O que sempre me espantou no Império Romano não foi ele ter caído, mas o facto de ter sobrevivido tanto tempo. Os pontos de fratura estiveram sempre lá, dentro do império, e o principal é a geografia. Podemos compará-lo com o Império Chinês da mesma época e que, apesar das grandes mudanças e de hoje ser governado pelo Partido Comunista, mantém-se igual na sua base. É um espaço fechado sobre si e mais homogéneo. No mundo romano, todos os elementos geográficos impõem divisões. Desde logo o Mediterrâneo, mas também as montanhas e as diferenças entre leste e oeste. Com um poder forte, tudo se une. À mínima fragilidade, implode. Foi um grande feito conter todos estes pontos de fratura nos séculos I e II. Mas no V já não foi possível.
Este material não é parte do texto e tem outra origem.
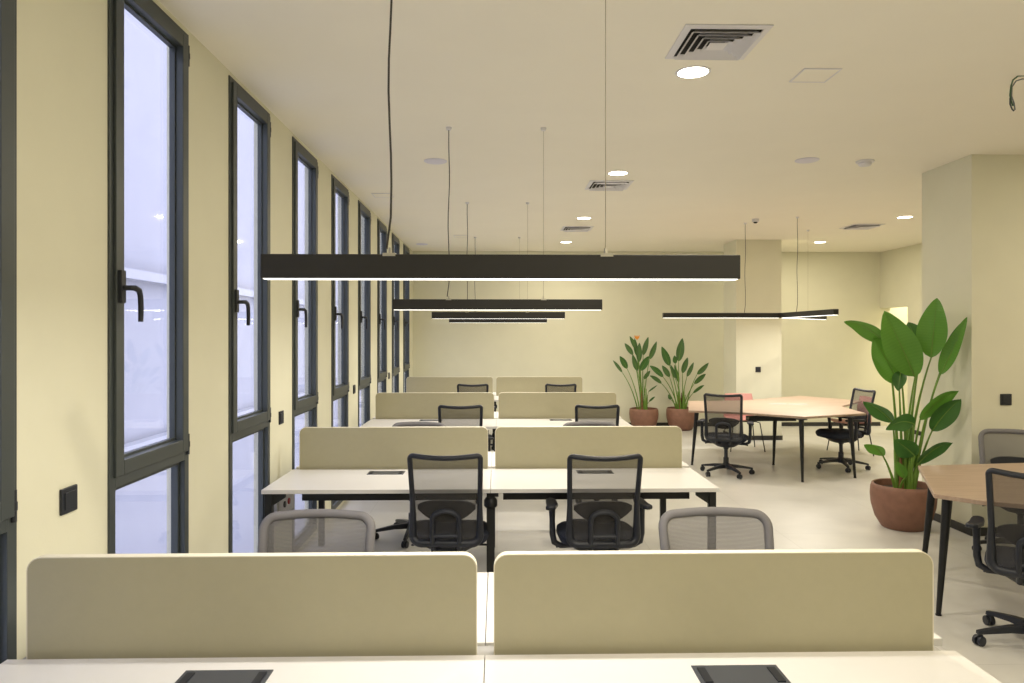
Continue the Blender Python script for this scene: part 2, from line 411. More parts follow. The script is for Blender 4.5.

Estava a referir-se ao Império Romano, mas parecia que estava a descrever os desafios da União Europeia…
[Risos.] A diversidade é um grande desafio. No Império Romano esse desafio foi superado pelo poder do imperador e por uma eficaz rede de comunicações, que podia ser uma estrada ou um Mediterrâneo livre de piratas. Hoje, temos muitos meios para assegurar a comunicação…

Diz que tenta ver a época romana como os romanos a viam. O que muda nesse olhar?
Convém não fazer julgamentos. Há muitos aspetos da vida romana que continuam a ser inquietantes para nós. A escravatura é um aspeto óbvio, já que os romanos a tinham por adquirida. Chega-se ao ponto de se considerar que um homem livre é aquele que também tem um escravo, pois sem ele a liberdade não tem valor. Também é radicalmente diferente a vivência da sexualidade. A dinâmica binária aqui é entre quem tem e não tem poder. Mas o exemplo mais claro da estranheza que a sociedade romana nos suscita, embora hoje romantizada pelo cinema, é o Coliseu. O que se passava lá dentro era expressão de uma moral em que se acreditava profundamente. Os jogos, as execuções, as lutas de feras eram justificados pelo governo do mundo concedido pelos deuses. O que para nós pode parecer repugnante, para os romanos era o oposto. E isso é fascinante.

Em que sentido?
Porque nos lembra – e esse é um dos sortilégios do estudo da História – que há infinitas formas de se ser humano. Os nossos valores e a nossa forma de ver o mundo podem, em última análise, ser contingentes. Devemos evitar assumir que existe uma forma absoluta de se ser humano.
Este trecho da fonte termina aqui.